Speaking to Artist Waves in 2021 for the 30th anniversary of Pearl Jam’s Ten, he proclaimed that Nirvana’s contemporaries produced something that drew from so many different angles on their debut album, and noted how one song in particular was still the absolute pinnacle of grunge. “Lyrically, ‘Even Flow’ told a story,” Stipe argued.
“Songs didn’t much tell stories then, that was fresh and new, and they all looked cool, too. Not retro. Not punk. Just like a Pacific Northwest something-is-going-on, an attitude that the rest of the country hadn’t picked up on yet.”

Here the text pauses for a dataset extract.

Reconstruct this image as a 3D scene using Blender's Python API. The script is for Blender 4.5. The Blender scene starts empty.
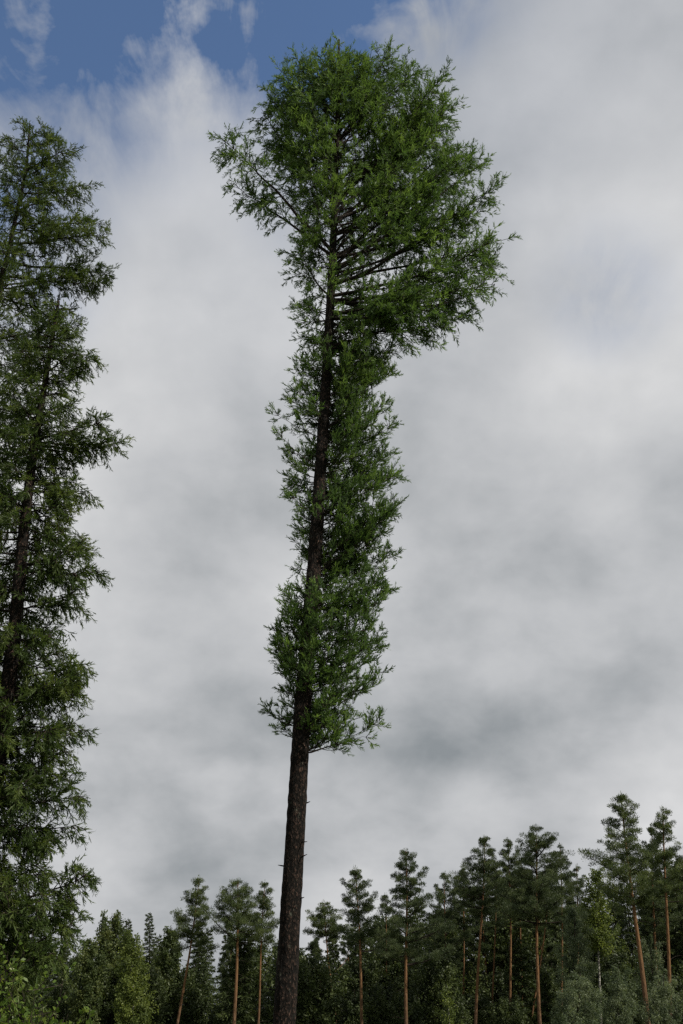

Stipe continued, noting the features he picked up on in the song. “Musically, it was The Feelies, Glenn Branca, and Presence-era Led Zeppelin. It deeply resonated emotionally, and spearheaded, and helped crystallise an era.” Namedropping classic rock, no wave and jangle pop acts as important touchstones that he was able to pick up on in Pearl Jam’s music, it’s hardly a surprise that ‘Even Flow’ and Ten were impressive to someone like Stipe who had himself absorbed so much from these diverse scenes.
On top of that, the knack that frontman Eddie Vedder displayed for storytelling, not just on this song but throughout the album, is sure to impress someone with the lyrical flair of Stipe. The similarities may not be immediately obvious, but when you dig deeper, there are so many parallels between the two that this appreciation begins to fall into place.